Great sportspeople outrun analysis. McIlroy was going to have to win another major before he could win this one. McIlroy was going to have to steal it with a final-round 64 when others faltered. McIlroy was simply never going to complete the grand slam: the enormity of this task would be beyond even him.

It’s this defiance, this resilience, which has been as much a hallmark of a career spent exclusively at the very top of the sport as the smoothness and balance of an almighty swing, the unmistakable bobbing of his walk when things are going well, the guarantee that he’ll answer a question honestly and that he’ll sometimes change his mind.
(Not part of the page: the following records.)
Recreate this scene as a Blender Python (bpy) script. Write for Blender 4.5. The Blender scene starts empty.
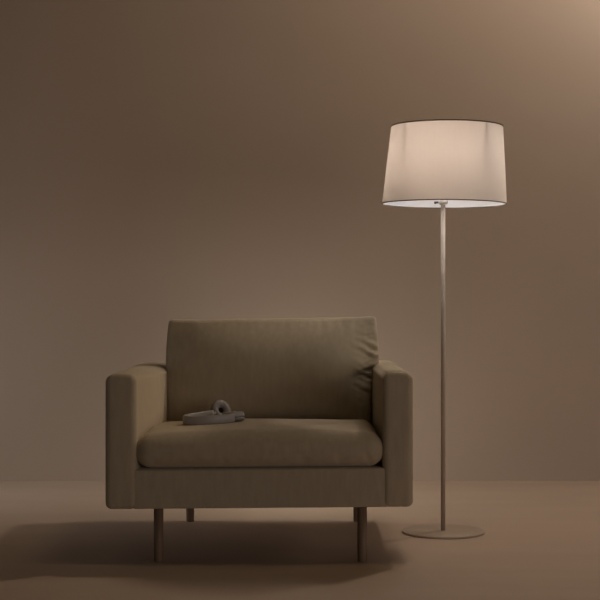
import bpy, bmesh, math, random
import numpy as np
from mathutils import Vector, Matrix, noise

random.seed(4)
S = bpy.context.scene
COL = S.collection

# ---------------------------------------------------------------- camera
cam_d = bpy.data.cameras.new('camera'); cam = bpy.data.objects.new('camera', cam_d); COL.objects.link(cam)
cam.location = (0, 0, 0.9); cam.rotation_euler = (math.pi/2, 0, 0)
cam_d.sensor_width = 36; cam_d.sensor_fit = 'HORIZONTAL'; cam_d.lens = 84
cam_d.clip_end = 100
S.camera = cam

# ---------------------------------------------------------------- exposure, world, lights
S.view_settings.view_transform = 'Standard'
S.view_settings.look = 'None'
S.view_settings.exposure = 0.18
S.view_settings.gamma = 1.0
S.view_settings.use_curve_mapping = False
S.cycles.use_denoising = True
S.cycles.max_bounces = 10
S.cycles.diffuse_bounces = 6

w = bpy.data.worlds.new('world'); S.world = w; w.use_nodes = True
bg = w.node_tree.nodes['Background']
bg.inputs[0].default_value = (1.0, 0.90, 0.80, 1); bg.inputs[1].default_value = 0.002

def light(name, typ, loc, power, color, size, target=None, size_y=None):
    d = bpy.data.lights.new(name, typ); d.energy = power; d.color = color
    if typ == 'AREA':
        d.shape = 'DISK' if size_y is None else 'RECTANGLE'; d.size = size
        if size_y: d.size_y = size_y
    else:
        d.shadow_soft_size = size
    o = bpy.data.objects.new(name, d); COL.objects.link(o); o.location = loc
    if target:
        o.rotation_euler = (Vector(target) - Vector(loc)).to_track_quat('-Z', 'Y').to_euler()
    return o

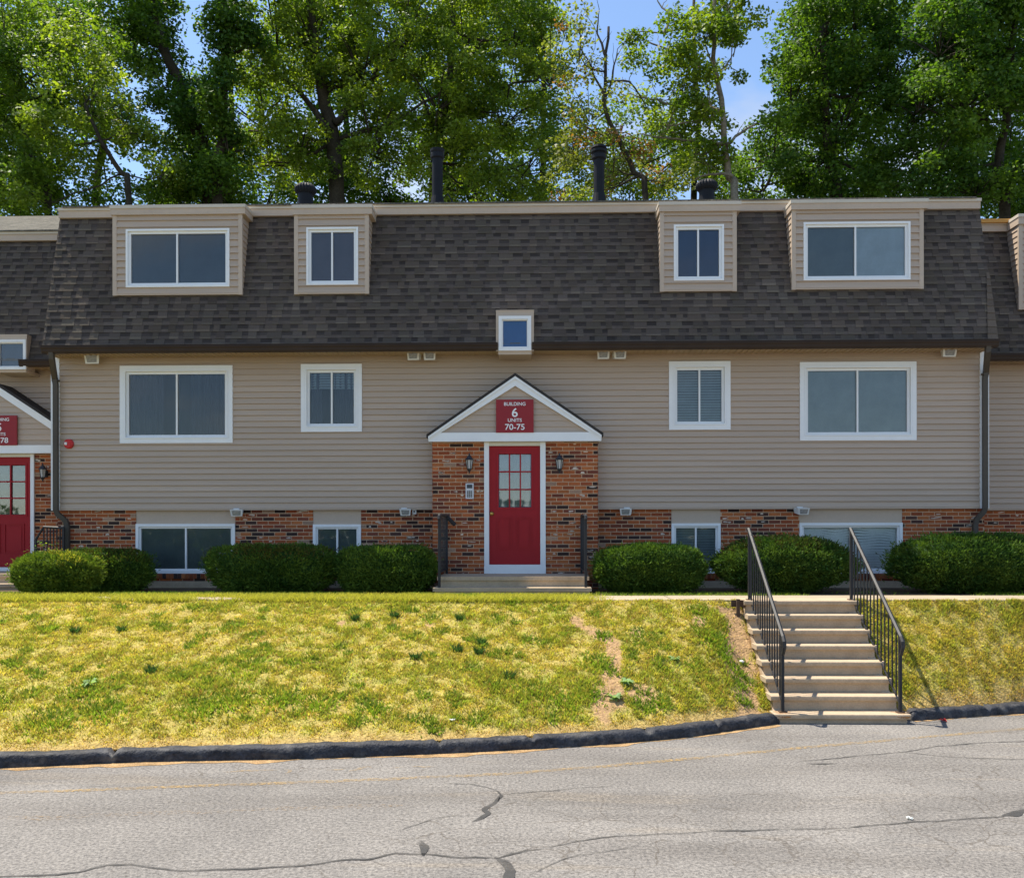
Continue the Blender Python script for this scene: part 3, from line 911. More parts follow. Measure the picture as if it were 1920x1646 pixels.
def turbine(px, ptop, Y):
    x, zt = at(px, ptop, Y)
    k = MB(); k.lathe(x, Y, [(.16, zt - 1.0), (.145, zt - .18)], 20); k.build('vent_neck', M['pipe'], roof)
    c = MB()
    pr = [(.14, zt - .235)] + [(.05 + .145 * math.sin(a), zt - .12 - .115 * math.cos(a)) for a in np.linspace(.5, PI, 9)] + [(.02, zt)]
    c.lathe(x, Y, pr, 44, ripple=.10); c.build('turbine_vent', M['pipe'], roof)
turbine(573, 345, 17.0); turbine(1325, 338, 17.0)
cb = MB()
p0 = at(832, 372, 17.1); p1 = at(850, 376, 16.9)
cb.tube([(p0[0], 17.1, p0[1]), ((p0[0]+p1[0])/2 - .02, 17.0, p0[1] + .05), (p1[0], 16.9, p1[1] - .05), (p1[0] + .1, 16.9, p1[1] - .25)], .012, 5)
cb.build('roof_cable', M['pipe'], roof)

# ------------------------------------------------------------------ signs
def sign(name, x0, x1, z0, z1, Y, lines, label, group=None):
    t = thing(name, ((x0+x1)/2, Y, z0), label, 'sign', group)
    p = MB(); p.box(x0, x1, Y - .025, Y, z0, z1); p.build('panel', M['signred'], t)
    W_, H_ = x1 - x0, z1 - z0
    for txt, fz, fh, fw in lines:
        cu = bpy.data.curves.new('lettering', 'FONT'); cu.body = txt; cu.align_x = 'CENTER'; cu.size = 1.0; cu.extrude = .0; cu.offset = .012
        tmp = bpy.data.objects.new('tmp', cu); C.objects.link(tmp)
        bpy.context.view_layer.update()
        dg = bpy.context.evaluated_depsgraph_get()
        me = bpy.data.meshes.new_from_object(tmp.evaluated_get(dg))
        bpy.data.objects.remove(tmp)
        co = np.empty(len(me.vertices) * 3); me.vertices.foreach_get('co', co); co = co.reshape(-1, 3)
        lo, hi = co.min(0), co.max(0)
        co = (co - (lo + hi) / 2); co[:, 0] *= fw * W_ / (hi[0] - lo[0]); co[:, 1] *= fh * H_ / (hi[1] - lo[1])
        v = np.stack([co[:, 0], np.zeros(len(co)), co[:, 1]], 1)
        n = len(v)
        me2 = bpy.data.meshes.new('lettering')
        me2.from_pydata(v.tolist(), [], [tuple(p_.vertices) for p_ in me.polygons])
        me2.materials.append(M['lettering'])
        o = link('lettering', me2, t, ((x0+x1)/2, Y - .029, z0 + fz * H_))
        sm = o.modifiers.new('thickness', 'SOLIDIFY'); sm.thickness = .003; sm.offset = 0
    return t
SG = rect(930, 749, 1000.5, 811, PM['yg'] - .03)
sign('building_sign', SG[0], SG[1], SG[2], SG[3], PM['yg'] - .005,
     [('BUILDING', .865, .105, .57), ('6', .605, .27, .155), ('UNITS', .375, .105, .37), ('70-75', .17, .18, .52)],
     'red building sign reading 6 over units 70-75, in the gable above the door')

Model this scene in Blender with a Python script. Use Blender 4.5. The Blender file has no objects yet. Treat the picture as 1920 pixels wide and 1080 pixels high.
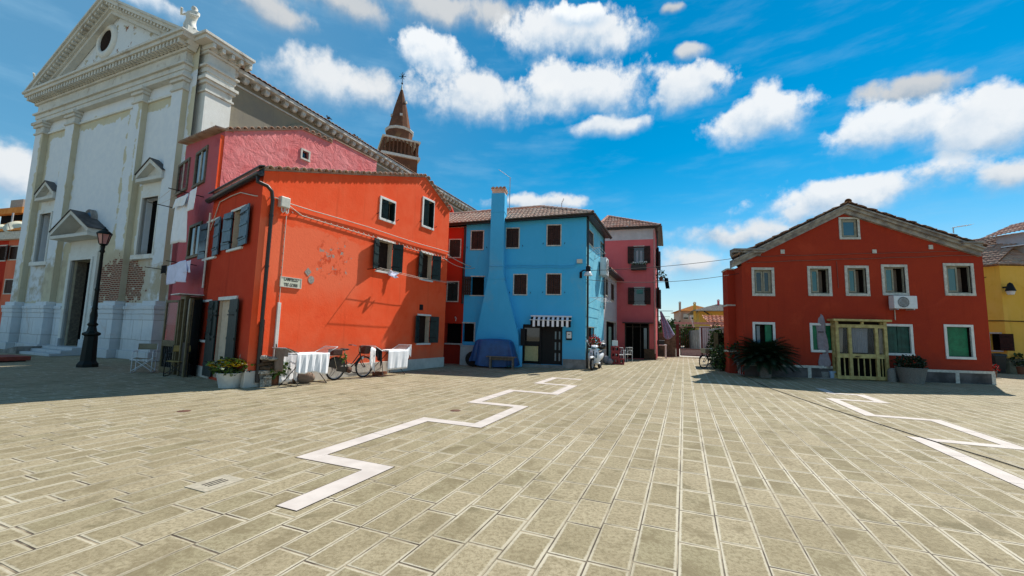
import bpy, bmesh, math, random
import numpy as np
from mathutils import Vector, Matrix
from mathutils.geometry import tessellate_polygon
random.seed(7)
SC = bpy.context.scene
COL = SC.collection
R = math.radians

# ------------------------------------------------------------------ camera
FOC, PITCH, ROLL, EYE = 780.0, R(5.97), R(1.5), 1.62
_f = np.array([0, math.cos(PITCH), math.sin(PITCH)])
_u0 = np.array([0, -math.sin(PITCH), math.cos(PITCH)])
_x0 = np.array([1.0, 0, 0])
_x = math.cos(ROLL) * _x0 + math.sin(ROLL) * _u0
_u = -math.sin(ROLL) * _x0 + math.cos(ROLL) * _u0
cam_d = bpy.data.cameras.new('camera')
cam = bpy.data.objects.new('camera', cam_d)
COL.objects.link(cam)
cam_d.sensor_width = 36.0
cam_d.lens = 36.0 * FOC / 1920.0
cam_d.clip_start, cam_d.clip_end = 0.05, 4000.0
cam.matrix_world = Matrix(((_x[0], _u[0], -_f[0], 0), (_x[1], _u[1], -_f[1], 0), (_x[2], _u[2], -_f[2], EYE), (0, 0, 0, 1)))
SC.camera = cam
CAM = np.array([0, 0, EYE])

# measuring: where a line of sight of the survey photo meets the ground or a wall
def ray(px, py): return _f + _x * (px - 960) / FOC + _u * (540 - py) / FOC
def G(px, py, z=0.0):
    d = ray(px, py)
    return CAM + d * (z - EYE) / d[2]
def at_height(g, px, py):
    d = ray(px, py)
    return EYE + math.hypot(g[0], g[1]) / math.hypot(d[0], d[1]) * d[2]
def at_dist(px, py, dist):
    d = ray(px, py)
    return CAM + d * dist / math.hypot(d[0], d[1])
def un(deg): return np.array([math.cos(R(deg)), math.sin(R(deg)), 0.0])

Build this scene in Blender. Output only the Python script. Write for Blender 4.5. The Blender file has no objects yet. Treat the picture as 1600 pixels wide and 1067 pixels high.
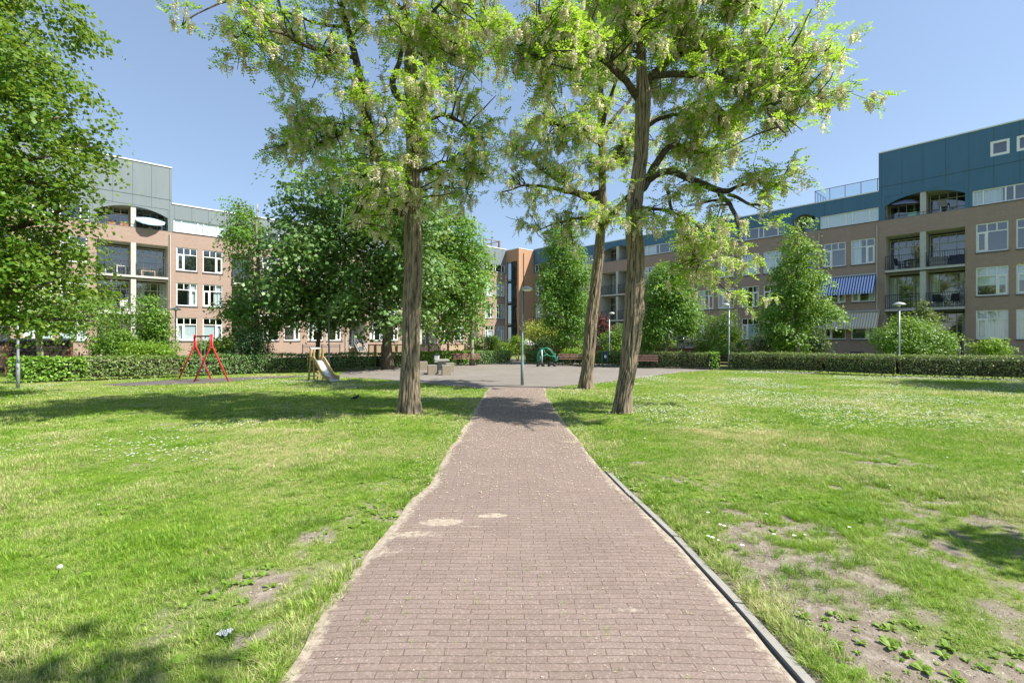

Every ounce of that resilience was spent on this round of golf.

Whenever a player wins a major, the same questions are asked: what might they now go on to achieve? How many more might follow? And make no mistake, there is a clear possibility that, as at the beginning of his career, McIlroy goes on to add more – and quickly.

Yet the sweetest kind of major triumph is the one which exists singularly in the moment but will stand the test of time. Jack in 1986, Tiger in 2019, Rory in 2025. These are and will be remembered both for what they meant then and for what they still mean, by us now and by those who study this sport in a hundred years’ time.

It simply no longer matters what the fourth and final act of McIlroy’s career brings, only that there can now be one. The third could only end either with this or something like it, say another Claret Jug, or it would’ve had to end when McIlroy stopped trying.

That’s something he’s never done. He has fallen and risen and fallen again for 11 years now until today, at last, he didn’t fall, not even when he made a clumsy mess of the first, not even when he was down to the very basement of his resolve with the green jacket slipping away, perhaps for good, first at the 13th and then when he had a putt to win it and missed.

All of Portrush, of Pinehurst, all of the pain, all of it must make this somehow even sweeter for him. That he nearly let it all go but this time didn’t must give him a sense of extraordinary pride and total relief which may take the rest of his life to sink in.

And us? We are free to say it unequivocally, unchallenged, at last. Rory McIlroy is the greatest golfer of his generation. Rory McIlroy is one of the greatest golfers of all-time.